MORTIIS will be unleashing their collective demons on Holland and Belgium during a four-show jaunt to continental Europe.

"We're all looking forward to going back to Holland," said band frontman and namesake Mortiis. "We haven't played there in a long time and we always had a great time there. We're also doing a couple of towns there we haven't played before, so that will be interesting as well."

Following the three Dutch shows, the band will head to Belgium for the Hermes Project Event, where they will play with CLAN OF XYMOX.

MORTIIS has been putting the finishing touches on "The Great Deceiver", the group's long-awaited follow-up to 2005's "The Grudge".

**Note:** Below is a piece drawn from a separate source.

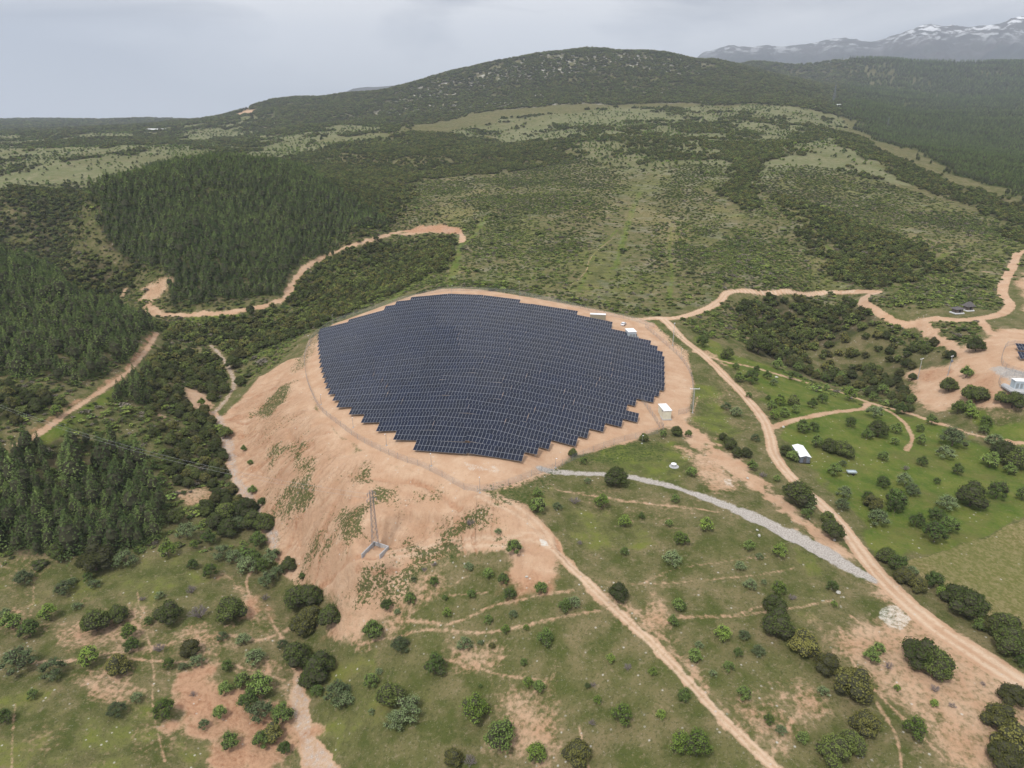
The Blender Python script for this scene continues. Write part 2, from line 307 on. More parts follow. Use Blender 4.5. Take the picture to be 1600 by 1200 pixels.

"We're gearing up to release 'The Great Deceiver' at long last, and it felt like it would make sense to do a few shows before 2009 comes to an end," Mortiis said. "Shake the dust off and get back into the 'live mode,' so to speak. We obviously plan on coming back to Holland/Belgium and as many other countries as possible during 2010."

The dates are as follows:

Dec. 16 - Zaandam - Kade, Holland
Dec. 17 - Basement - Watt, Holland
Dec. 18 - Leeuwarden - Gloppe, Holland
Dec. 19 - Hermes Project Event, O C DeVonke - Heule, Belgium

In a recent interview with FEARnet, Mortiis stated about "The Great Deceiver", "In a sense, it is heavier. If nothing else, a lot more focused. Where 'The Grudge' was in many ways a virgin experiment — on a lot of levels, resulting in sometimes chaotic and dense music — 'The Great Deceiver' is more mature, in the sense that the noise, the anger, etc. is more musically focused; it's all pulling in the same direction. Like, it has one pulse, and not ten the way 'The Grudge' sometimes had, if that makes sense. It just pulses and moves along as a solid entity. It's very compact and big-sounding most of the time, occasionally breaking into this ominous sounding soundscape. It's probably more guitar-heavy than before, but it's a far cry from an ordinary 'metal record.' We use guitars as a part of the sound; a lot of times the guitars are super-processed post-recording, other times they're guitars... whatever the song demands, or whatever we come up with after experimenting."